◆ **Given request**
For each line in the data below that holds "nros", return a copy.

◆ **Supplied material**

--- START ---

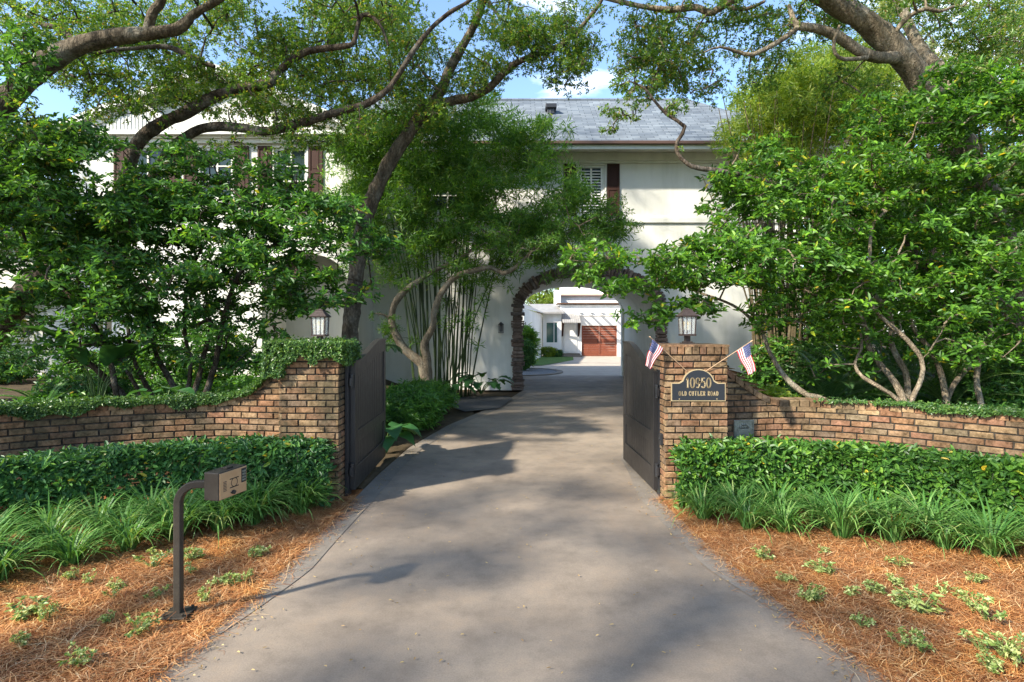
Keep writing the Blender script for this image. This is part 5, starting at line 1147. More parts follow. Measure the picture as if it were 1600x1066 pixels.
# ---- bamboo
def bamboo(name, label, cx, cy, rx_, ry_, n, h, rad, lean, wood, leafm, pads, leafkw, gz=None, tilt=(0, 0)):
    z0 = ground_z(cx, cy) if gz is None else gz
    root = empty(name, (cx, cy, z0), label, 'bamboo'); limbs = []
    for i in range(n):
        a = R.uniform(0, 6.283); q = math.sqrt(R.random()); x, y = cx + rx_ * q * math.cos(a), cy + ry_ * q * math.sin(a)
        la = a + R.gauss(0, .5); lv = R.uniform(.1, 1) * lean * (.4 + q); hh = h * R.uniform(.75, 1.1)
        if R.random() < .12: lv *= 2.4
        lx_, ly_ = lv * math.cos(la) + tilt[0], lv * math.sin(la) * .5 + tilt[1]; r = rad * R.uniform(.7, 1.15); zb = ground_z(x, y) - .05 if gz is None else gz
        p = [(x + lx_ * t_ * hh * (.8 + .5 * t_), min(y + ly_ * t_ * hh, cy + ry_ + 3), zb + hh * t_ * (1 - .12 * t_ * lv), r * (1 - .6 * t_)) for t_ in np.linspace(0, 1, 9)]
        l = np.array(p); limbs.append(l); c = Cloud(); v, f = tube_np(l[:, :3], l[:, 3], 7); c.add(v, f)
        for t_ in np.arange(.05, .8, .045):      # nodes
            s = t_ * 8; k = int(s); m_ = l[k] + (l[min(k + 1, 8)] - l[k]) * (s - k); v, f = tube_np([m_[:3] - UP * .008, m_[:3], m_[:3] + UP * .008], [m_[3] * .9, m_[3] * 1.18, m_[3] * .9], 7); c.add(v, f)
        c.build('culm', wood, root, smooth=True)
    if len(pads):
        c = Cloud(); grow(c, limbs, pads, r0=.006, r1=.002, sides=3); c.m = [m_ * 0 + 1 for m_ in c.m]; v, f = pad_leaves(pads, **leafkw); c.add(v, f, 0); c.build('foliage', [leafm, wood], root)
    return root
BAM = dict(n_ros=34, k=5, Ln=.23, W=.033, flat=.7, kind=4, up=-.35, out=.9, shell=.1, spread=.9, droop=.25)
padsG = pads_px([(630, 225, 100, 60, 14.5, 17, 54, .40), (730, 240, 110, 70, 14.5, 17.2, 66, .42), (850, 225, 50, 35, 15, 16.5, 16, .32), (800, 310, 120, 60, 14.5, 17, 60, .38), (650, 330, 120, 65, 14.5, 16.4, 60, .40), (555, 300, 50, 90, 14.8, 16.3, 34, .36), (890, 350, 90, 45, 14.5, 17, 40, .32), (760, 385, 110, 40, 14.6, 17, 42, .32), (965, 360, 40, 20, 15, 16.5, 9, .26), (600, 420, 60, 40, 15, 16.4, 14, .28), (640, 500, 50, 40, 15.4, 16.4, 6, .20), (740, 490, 60, 50, 15.4, 16.8, 10, .20), (770, 455, 26, 22, 15.5, 16.5, 3, .20), (700, 430, 90, 30, 15, 16.6, 18, .26), (710, 175, 80, 30, 15, 16.8, 20, .34), (880, 415, 70, 22, 14.6, 16.5, 14, .22), (560, 220, 50, 40, 14.5, 16, 12, .34)])
bamboo('bamboo_clump', 'tall green bamboo clump of slim leaning culms against the house left of the arch', -2.05, 16.6, .95, .55, 46, 6.6, .024, .16, M['culm'], M['l_bamboo'], padsG, BAM)
padsY = pads_px([(1240, 160, 80, 60, 13, 16, 40, .48), (1320, 130, 90, 60, 13, 16, 40, .48), (1190, 215, 60, 45, 13, 15.5, 26, .42), (1300, 210, 110, 50, 13, 15.5, 36, .44), (1170, 300, 40, 40, 13.4, 15, 8, .34), (1270, 95, 60, 30, 13, 16, 10, .44)])
bamboo('bamboo_clump', 'dense tan stemmed bamboo clump with sunny yellow green tops behind the right wall', 6.35, 13.6, .55, .55, 70, 6.4, .024, .12, M['culm_dry'], M['l_bamboo_y'], padsY, dict(BAM, n_ros=44, Ln=.20, W=.028))

# ---- small crooked tree before the bamboo
K0 = limb([(668, 625, 15.4, .19), (668, 600, 15.4, .17), (662, 575, 15.4, .14), (656, 565, 15.4, .13), (634, 546, 15.4, .115), (621, 526, 15.4, .10), (612, 501, 15.4, .095), (616, 474, 15.4, .09), (634, 453, 15.4, .08), (661, 433, 15.4, .07), (686, 418, 15.4, .06), (708, 410, 15.3, .05), (750, 380, 15.2, .03), (790, 350, 15, .015)], .003)
K1 = limb([(668, 590, 15.4, .13), (667, 557, 15.3, .11), (663, 537, 15.2, .10), (676, 511, 15.1, .09), (679, 485, 15, .085), (690, 456, 15, .08), (713, 431, 15, .075), (747, 421, 14.9, .065), (768, 418, 14.8, .06), (786, 427, 14.7, .058), (804, 418, 14.6, .05), (822, 400, 14.5, .04), (850, 372, 14.4, .025), (890, 340, 14.4, .012)], .003)
K2 = limb([(612, 501, 15.4, .04), (600, 492, 15.3, .03), (585, 490, 15.2, .012)])
padsK = pads_px([(810, 365, 80, 38, 13.8, 15.2, 28, .30), (890, 350, 80, 38, 13.8, 15, 30, .30), (965, 335, 45, 28, 14, 15, 14, .26), (600, 500, 28, 24, 15, 15.6, 6, .22), (860, 400, 70, 24, 14, 15, 16, .22), (740, 385, 60, 30, 14.4, 15.4, 14, .26), (930, 395, 50, 18, 14, 15, 9, .2)])
plant('crooked_small_tree', 'small tree with two crooked bare limbs in front of the green bamboo', 'tree', [K0, K1, K2], padsK, M['bark_pale'], M['l_bamboo'], dict(OAK, n_ros=44, Ln=.10, W=.026), tw=3)

# ---- background trees
def far_tree(name, label, x, y, h, rad, leafm, n=46, pr=.9, seed=0, wood='bark', Ln=.16, W=.075, cz=.62, hz=.42, z0=0, nros=60):
    t0 = smooth_path([(x, y, z0 - .1, rad * .075), (x + .1, y, h * .3, rad * .06), (x - .1, y + .1, h * .6, rad * .04), (x, y, h * .85, rad * .015)], .4, .01); ls = [t0]
    for k in range(5):
        a = k * 1.26 + R.random(); ls.append(smooth_path([(x, y, h * (.3 + .06 * k), rad * .035), (x + rad * .4 * math.cos(a), y + rad * .4 * math.sin(a), h * (.45 + .07 * k), rad * .02), (x + rad * .8 * math.cos(a), y + rad * .8 * math.sin(a), h * (.55 + .08 * k), rad * .008)], .4, .01))
    q = in_ball(n, rad, rad, h * hz, .35) + np.array([x, y, h * cz]); pads = np.column_stack([q, rng.uniform(.7, 1.25, n) * pr])
    plant(name, label, 'tree', ls, pads, M[wood], leafm, dict(n_ros=nros * .25, k=6, Ln=Ln, W=W, flat=.6, kind=4, up=.4, out=.8, shell=.2), sides=7, growkw=dict(r0=.03, r1=.01))
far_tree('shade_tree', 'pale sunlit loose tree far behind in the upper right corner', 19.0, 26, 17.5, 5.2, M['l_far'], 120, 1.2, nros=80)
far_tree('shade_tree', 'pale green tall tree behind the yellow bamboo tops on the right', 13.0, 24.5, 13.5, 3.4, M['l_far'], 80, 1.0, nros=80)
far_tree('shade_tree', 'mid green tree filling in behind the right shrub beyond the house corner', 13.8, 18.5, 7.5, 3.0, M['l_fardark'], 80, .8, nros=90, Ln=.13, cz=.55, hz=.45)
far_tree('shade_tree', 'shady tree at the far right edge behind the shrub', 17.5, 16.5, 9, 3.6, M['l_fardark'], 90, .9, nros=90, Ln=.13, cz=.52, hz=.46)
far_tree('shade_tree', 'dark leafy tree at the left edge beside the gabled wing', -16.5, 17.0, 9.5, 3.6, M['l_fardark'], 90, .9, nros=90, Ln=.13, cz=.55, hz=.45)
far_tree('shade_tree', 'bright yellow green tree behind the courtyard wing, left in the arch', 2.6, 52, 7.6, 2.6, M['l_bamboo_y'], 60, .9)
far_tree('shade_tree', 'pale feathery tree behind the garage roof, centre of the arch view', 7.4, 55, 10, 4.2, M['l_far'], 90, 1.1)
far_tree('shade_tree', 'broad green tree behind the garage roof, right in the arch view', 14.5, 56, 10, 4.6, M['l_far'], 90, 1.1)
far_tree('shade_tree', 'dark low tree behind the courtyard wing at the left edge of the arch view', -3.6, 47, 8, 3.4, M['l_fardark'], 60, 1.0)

# ---- low plants
def blades(n, r, l0, l1, wd, e0=1.15, bend=1.5, seg=5):
    a = rng.uniform(0, 6.283, n); rr = r * np.sqrt(rng.uniform(0, 1, n)); b0 = np.stack([rr * np.cos(a), rr * np.sin(a), np.zeros(n)], 1)
    az = a + rng.normal(0, .5, n); el = np.clip(rng.normal(e0, .16, n), .5, 1.5); bd = bend * rng.uniform(.6, 1.3, n); Lb = rng.uniform(l0, l1, n)
    side = np.stack([-np.sin(az), np.cos(az), np.zeros(n)], 1); p = b0.copy(); V_ = []
    for k in range(seg + 1):
        t_ = k / seg; w_ = (wd * (1 - t_ ** 2.2) * (.6 + .8 * min(1, t_ * 3)))[:, None] if hasattr(wd, '__len__') else wd * (1 - t_ ** 2.2) * (.65 + .35 * min(1, t_ * 3)) + .0006
        V_ += [p - side * w_ / 2, p + side * w_ / 2]
        e = el - bd * t_ ** 1.3; p = p + (np.stack([np.cos(az) * np.cos(e), np.sin(az) * np.cos(e), np.sin(e)], 1)) * (Lb / seg)[:, None]
    v = np.stack(V_, 1).reshape(-1, 3); m_ = 2 * (seg + 1); i = np.arange(n)[:, None, None] * m_ + np.arange(seg)[None, :, None] * 2
    return v, (i + np.array([0, 1, 3, 2])[None, None]).reshape(-1, 4)
lir = [np_mesh('strap_leaf_clump', *blades(125, .055, .36, .64, .0175, 1.20, 2.0)) for _ in range(4)]
for m_ in lir: m_.materials.append(M['l_grass'])
def along(pts, spacing):
    p = np.array(pts, float); sl = np.r_[0, np.cumsum(np.linalg.norm(np.diff(p, axis=0), axis=1))]; s = 0; out = []
    while s < sl[-1]: out.append((np.interp(s, sl, p[:, 0]), np.interp(s, sl, p[:, 1]))); s += spacing * R.uniform(.85, 1.15)
    return out
def liriope(rows, label, group):
    for row in rows:
        for x, y in row:
            o = bpy.data.objects.new('liriope_clump', R.choice(lir)); x += R.uniform(-.04, .04); y += R.uniform(-.05, .05); s = R.uniform(.82, 1.12)
            o.location = (x, y, ground_z(x, y)); o.rotation_euler = (0, 0, R.uniform(0, 6.28)); o.scale = (s, s, s * R.uniform(.9, 1.05)); col.objects.link(o); tag(o, label, 'grass plant', group)
liriope([along([(-2.20, 5.95), (-2.75, 5.42), (-3.2, 5.0), (-3.8, 4.42), (-4.6, 3.75)], .40), along([(-2.25, 6.1), (-2.85, 5.62), (-3.4, 5.24), (-4.1, 4.6), (-5.0, 3.95)], .40), along([(-2.28, 6.2), (-3.0, 5.78), (-3.6, 5.42), (-4.4, 4.75), (-5.3, 4.1)], .42)], 'arching strap leaved grass clump in the row in front of the left hedge', 'grass clumps edging the left hedge')
liriope([along([(1.98, 5.92), (2.35, 5.45), (3.1, 5.22), (3.75, 5.0), (4.3, 4.55), (4.9, 3.95)], .42), along([(1.95, 6.15), (2.5, 5.74), (3.3, 5.46), (4.05, 5.15), (4.6, 4.7), (5.3, 4.1)], .42)], 'arching strap leaved grass clump in the row in front of the right hedge', 'grass clumps edging the right hedge')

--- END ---

◆ **Result**
def far_tree(name, label, x, y, h, rad, leafm, n=46, pr=.9, seed=0, wood='bark', Ln=.16, W=.075, cz=.62, hz=.42, z0=0, nros=60):
    plant(name, label, 'tree', ls, pads, M[wood], leafm, dict(n_ros=nros * .25, k=6, Ln=Ln, W=W, flat=.6, kind=4, up=.4, out=.8, shell=.2), sides=7, growkw=dict(r0=.03, r1=.01))
far_tree('shade_tree', 'pale sunlit loose tree far behind in the upper right corner', 19.0, 26, 17.5, 5.2, M['l_far'], 120, 1.2, nros=80)
far_tree('shade_tree', 'pale green tall tree behind the yellow bamboo tops on the right', 13.0, 24.5, 13.5, 3.4, M['l_far'], 80, 1.0, nros=80)
far_tree('shade_tree', 'mid green tree filling in behind the right shrub beyond the house corner', 13.8, 18.5, 7.5, 3.0, M['l_fardark'], 80, .8, nros=90, Ln=.13, cz=.55, hz=.45)
far_tree('shade_tree', 'shady tree at the far right edge behind the shrub', 17.5, 16.5, 9, 3.6, M['l_fardark'], 90, .9, nros=90, Ln=.13, cz=.52, hz=.46)
far_tree('shade_tree', 'dark leafy tree at the left edge beside the gabled wing', -16.5, 17.0, 9.5, 3.6, M['l_fardark'], 90, .9, nros=90, Ln=.13, cz=.55, hz=.45)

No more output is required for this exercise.